Der Bescheid wird aufgehoben.
Der Bund (Bundesminister für Inneres) ist schuldig, dem Beschwerdeführer die mit € 2.160,-- bestimmten Prozesskosten zuhanden seines Rechtsvertreters binnen 14 Tagen bei sonstiger Exekution zu ersetzen.
Begründung
Entscheidungsgründe:
I. 1. Der Beschwerdeführer, ein am 14. Juni 2007 im Bundesgebiet geborener Sohn staatenloser Asylwerber, stellte durch seinen Vater am Tag seiner Geburt einen Antrag auf internationalen Schutz.

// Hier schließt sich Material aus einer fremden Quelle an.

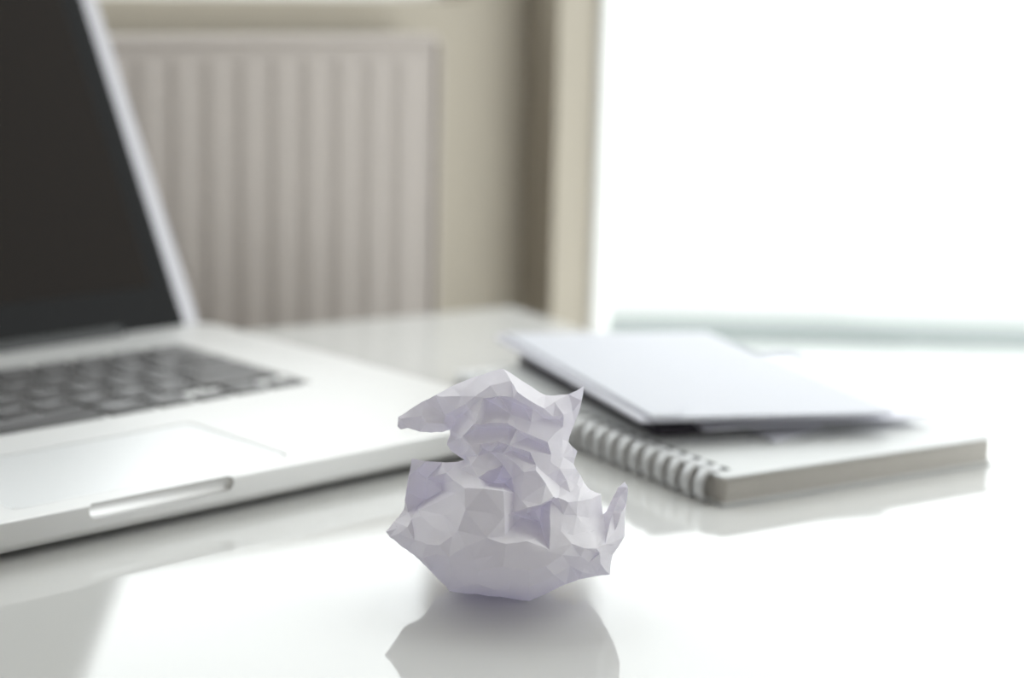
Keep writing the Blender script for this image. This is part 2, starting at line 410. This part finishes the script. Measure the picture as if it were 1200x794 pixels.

Das Bundesasylamt wies diesen Antrag mit Bescheid vom 18. Juli 2007 gemäß §5 Abs1 Asylgesetz 2005, BGBl. I 100 (im Folgenden: AsylG), als unzulässig zurück und sprach ferner aus, dass für die Prüfung des Antrages Deutschland gemäß der Verordnung (EG) 343/2003 des Rates zuständig sei, wohin der Beschwerdeführer gemäß §10 Abs1 Z1 AsylG ausgewiesen wurde. Die Durchführung der Ausweisung wurde gemäß §10 Abs3 AsylG bis zum 14. September 2007 aufgeschoben.

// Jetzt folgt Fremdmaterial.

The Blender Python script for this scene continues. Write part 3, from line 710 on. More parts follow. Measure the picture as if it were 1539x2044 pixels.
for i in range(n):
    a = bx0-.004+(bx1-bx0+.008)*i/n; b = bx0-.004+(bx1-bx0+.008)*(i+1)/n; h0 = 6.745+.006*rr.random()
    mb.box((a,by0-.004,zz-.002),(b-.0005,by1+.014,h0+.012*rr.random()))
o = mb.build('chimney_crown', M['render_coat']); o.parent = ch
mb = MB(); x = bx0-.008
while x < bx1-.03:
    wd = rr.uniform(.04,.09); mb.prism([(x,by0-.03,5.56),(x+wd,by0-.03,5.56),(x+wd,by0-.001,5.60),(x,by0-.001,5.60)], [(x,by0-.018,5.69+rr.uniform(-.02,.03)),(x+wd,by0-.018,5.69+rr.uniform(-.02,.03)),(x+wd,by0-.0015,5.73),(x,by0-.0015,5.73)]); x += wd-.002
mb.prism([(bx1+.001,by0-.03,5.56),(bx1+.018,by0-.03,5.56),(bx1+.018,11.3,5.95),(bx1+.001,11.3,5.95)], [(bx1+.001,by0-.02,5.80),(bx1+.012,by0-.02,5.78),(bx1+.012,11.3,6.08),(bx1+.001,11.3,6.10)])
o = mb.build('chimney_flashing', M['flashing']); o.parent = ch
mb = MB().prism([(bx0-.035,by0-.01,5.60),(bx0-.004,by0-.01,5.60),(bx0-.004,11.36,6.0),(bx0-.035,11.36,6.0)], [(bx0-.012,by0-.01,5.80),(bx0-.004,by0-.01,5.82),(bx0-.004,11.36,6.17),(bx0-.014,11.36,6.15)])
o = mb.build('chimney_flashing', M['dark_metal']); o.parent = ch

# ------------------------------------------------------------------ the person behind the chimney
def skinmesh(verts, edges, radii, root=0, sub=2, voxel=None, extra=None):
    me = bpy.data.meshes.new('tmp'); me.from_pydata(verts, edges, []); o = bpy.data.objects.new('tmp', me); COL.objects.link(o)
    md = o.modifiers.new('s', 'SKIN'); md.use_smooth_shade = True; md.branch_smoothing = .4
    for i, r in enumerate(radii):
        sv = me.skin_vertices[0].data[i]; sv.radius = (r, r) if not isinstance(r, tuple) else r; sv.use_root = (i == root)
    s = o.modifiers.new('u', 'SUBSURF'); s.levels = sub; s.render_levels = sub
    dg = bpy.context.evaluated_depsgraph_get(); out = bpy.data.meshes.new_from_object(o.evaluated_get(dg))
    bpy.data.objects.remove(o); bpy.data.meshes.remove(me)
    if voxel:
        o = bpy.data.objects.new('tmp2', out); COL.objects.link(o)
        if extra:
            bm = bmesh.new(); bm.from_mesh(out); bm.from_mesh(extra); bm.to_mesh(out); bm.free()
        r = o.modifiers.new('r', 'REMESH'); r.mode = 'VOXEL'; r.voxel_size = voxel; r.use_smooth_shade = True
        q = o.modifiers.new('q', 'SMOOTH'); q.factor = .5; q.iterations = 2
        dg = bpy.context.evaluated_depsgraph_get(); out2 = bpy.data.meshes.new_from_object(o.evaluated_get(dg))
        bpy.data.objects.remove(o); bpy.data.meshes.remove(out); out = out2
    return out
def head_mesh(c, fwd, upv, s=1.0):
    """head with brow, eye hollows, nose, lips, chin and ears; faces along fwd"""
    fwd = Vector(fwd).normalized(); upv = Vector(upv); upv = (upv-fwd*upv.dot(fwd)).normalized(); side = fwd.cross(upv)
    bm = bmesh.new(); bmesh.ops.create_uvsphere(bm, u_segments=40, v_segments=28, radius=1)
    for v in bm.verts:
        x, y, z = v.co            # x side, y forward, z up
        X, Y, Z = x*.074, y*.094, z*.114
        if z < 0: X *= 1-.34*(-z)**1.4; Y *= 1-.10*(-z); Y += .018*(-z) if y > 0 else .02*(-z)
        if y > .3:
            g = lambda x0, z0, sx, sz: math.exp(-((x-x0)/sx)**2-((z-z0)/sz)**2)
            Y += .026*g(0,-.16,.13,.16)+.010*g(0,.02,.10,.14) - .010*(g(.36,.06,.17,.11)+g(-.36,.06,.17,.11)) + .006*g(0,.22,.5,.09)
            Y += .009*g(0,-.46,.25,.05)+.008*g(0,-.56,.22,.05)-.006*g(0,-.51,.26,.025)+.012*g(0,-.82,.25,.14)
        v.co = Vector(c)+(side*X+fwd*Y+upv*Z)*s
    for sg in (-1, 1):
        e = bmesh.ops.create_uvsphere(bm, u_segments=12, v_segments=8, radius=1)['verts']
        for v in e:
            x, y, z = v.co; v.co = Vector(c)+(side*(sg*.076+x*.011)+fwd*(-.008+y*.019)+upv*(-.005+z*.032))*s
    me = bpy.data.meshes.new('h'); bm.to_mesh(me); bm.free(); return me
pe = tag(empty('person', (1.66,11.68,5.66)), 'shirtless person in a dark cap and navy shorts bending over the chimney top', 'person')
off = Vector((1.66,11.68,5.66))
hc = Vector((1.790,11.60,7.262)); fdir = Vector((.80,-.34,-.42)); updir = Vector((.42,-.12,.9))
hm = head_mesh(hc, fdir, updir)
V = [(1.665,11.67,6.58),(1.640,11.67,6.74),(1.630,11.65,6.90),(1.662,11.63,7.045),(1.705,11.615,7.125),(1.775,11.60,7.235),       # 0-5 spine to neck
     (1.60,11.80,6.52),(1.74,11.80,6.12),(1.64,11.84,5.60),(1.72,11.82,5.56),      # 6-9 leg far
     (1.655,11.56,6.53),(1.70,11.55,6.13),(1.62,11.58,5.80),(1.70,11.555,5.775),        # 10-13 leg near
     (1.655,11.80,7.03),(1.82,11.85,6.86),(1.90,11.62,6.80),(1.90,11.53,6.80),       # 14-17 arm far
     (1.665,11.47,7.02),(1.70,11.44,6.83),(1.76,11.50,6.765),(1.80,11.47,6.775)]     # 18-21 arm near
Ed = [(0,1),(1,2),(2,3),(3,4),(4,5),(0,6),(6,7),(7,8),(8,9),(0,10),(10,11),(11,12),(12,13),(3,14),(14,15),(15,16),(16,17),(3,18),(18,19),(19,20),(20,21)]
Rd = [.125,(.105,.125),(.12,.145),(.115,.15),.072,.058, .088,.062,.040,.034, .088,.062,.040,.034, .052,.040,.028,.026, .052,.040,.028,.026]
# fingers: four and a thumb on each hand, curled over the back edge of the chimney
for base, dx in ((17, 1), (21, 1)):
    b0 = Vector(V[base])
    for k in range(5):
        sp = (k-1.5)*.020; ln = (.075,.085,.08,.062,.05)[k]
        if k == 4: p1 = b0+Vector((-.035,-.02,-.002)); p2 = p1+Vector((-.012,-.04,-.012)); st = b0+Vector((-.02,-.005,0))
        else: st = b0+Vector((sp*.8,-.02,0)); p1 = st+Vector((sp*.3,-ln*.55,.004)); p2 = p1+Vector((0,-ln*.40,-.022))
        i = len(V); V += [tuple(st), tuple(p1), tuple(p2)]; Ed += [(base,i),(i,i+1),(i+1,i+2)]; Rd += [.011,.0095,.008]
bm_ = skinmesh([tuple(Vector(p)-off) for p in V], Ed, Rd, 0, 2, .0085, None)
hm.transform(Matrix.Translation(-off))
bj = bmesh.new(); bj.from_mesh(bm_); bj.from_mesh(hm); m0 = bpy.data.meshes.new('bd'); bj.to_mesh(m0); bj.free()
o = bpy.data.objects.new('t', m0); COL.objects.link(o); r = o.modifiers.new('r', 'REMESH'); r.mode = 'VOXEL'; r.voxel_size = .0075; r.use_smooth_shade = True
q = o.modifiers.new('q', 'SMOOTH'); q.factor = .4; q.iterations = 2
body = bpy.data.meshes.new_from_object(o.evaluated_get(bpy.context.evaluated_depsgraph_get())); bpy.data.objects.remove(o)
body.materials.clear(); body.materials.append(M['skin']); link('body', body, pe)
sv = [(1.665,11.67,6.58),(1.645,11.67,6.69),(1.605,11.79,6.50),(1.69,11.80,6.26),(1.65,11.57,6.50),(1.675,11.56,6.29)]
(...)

Die dagegen erhobene Berufung wurde vom unabhängigen Bundesasylsenat gemäß §§5 und 10 AsylG abgewiesen.
2. Gegen diesen Bescheid wendet sich die gemäß Art144 B-VG an den Verfassungsgerichtshof gerichtete Beschwerde, in der die Verletzung von Art3 EMRK gerügt wird.
II. Der Verfassungsgerichtshof hat über die - zulässige - Beschwerde erwogen:
1. Der Verfassungsgerichtshof hat mit Erkenntnis vom 1. Oktober 2007, G179, 180/07, die Wortfolge "gleichzeitig mit der Ausweisung auszusprechen, dass" sowie das Wort "ist" am Satzende in §10 Abs3 des Asylgesetzes (Art2 des Fremdenrechtspaketes 2005, BGBl. I Nr. 100/2005) als verfassungswidrig aufgehoben.

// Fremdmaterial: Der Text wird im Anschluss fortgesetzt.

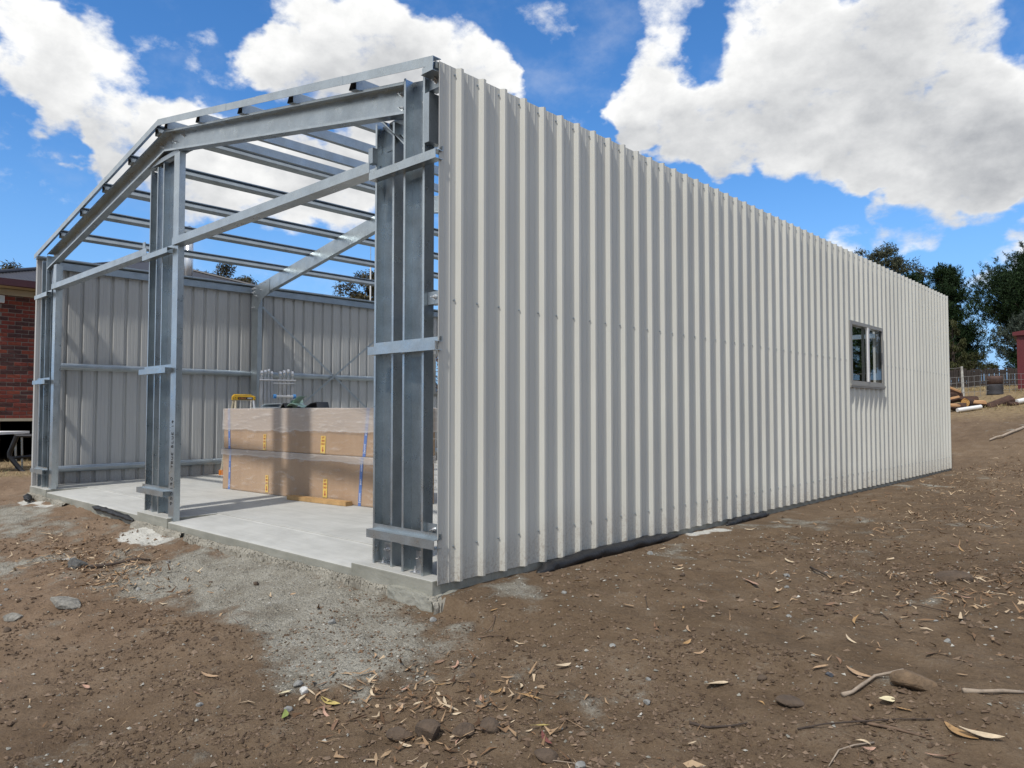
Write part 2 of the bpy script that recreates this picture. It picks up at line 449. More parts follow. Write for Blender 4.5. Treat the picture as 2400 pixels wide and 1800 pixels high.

2. Gemäß Art140 Abs7 B-VG wirkt die Aufhebung eines Gesetzes auf den Anlassfall zurück. Es ist daher hinsichtlich des Anlassfalles so vorzugehen, als ob die als verfassungswidrig erkannte Norm bereits zum Zeitpunkt der Verwirklichung des dem Bescheid zugrunde gelegten Tatbestandes nicht mehr der Rechtsordnung angehört hätte.
Dem in Art140 Abs7 B-VG genannten Anlassfall (im engeren Sinn), anlässlich dessen das Gesetzesprüfungsverfahren tatsächlich eingeleitet worden ist, sind all jene Beschwerdefälle gleichzuhalten, die zum Zeitpunkt der mündlichen Verhandlung im Gesetzesprüfungsverfahren (bei Unterbleiben einer mündlichen Verhandlung zu Beginn der nichtöffentlichen Beratung) beim Verfassungsgerichtshof bereits anhängig waren (VfSlg. 10.616/1985, 11.711/1988).
3. Die nichtöffentliche Beratung im Gesetzesprüfungsverfahren begann am 1. Oktober 2007. Die vorliegende Beschwerde ist beim Verfassungsgerichtshof am 4. September 2006 eingelangt, war also zu Beginn der nichtöffentlichen Beratung schon anhängig; der ihr zugrunde liegende Fall ist somit einem Anlassfall gleichzuhalten.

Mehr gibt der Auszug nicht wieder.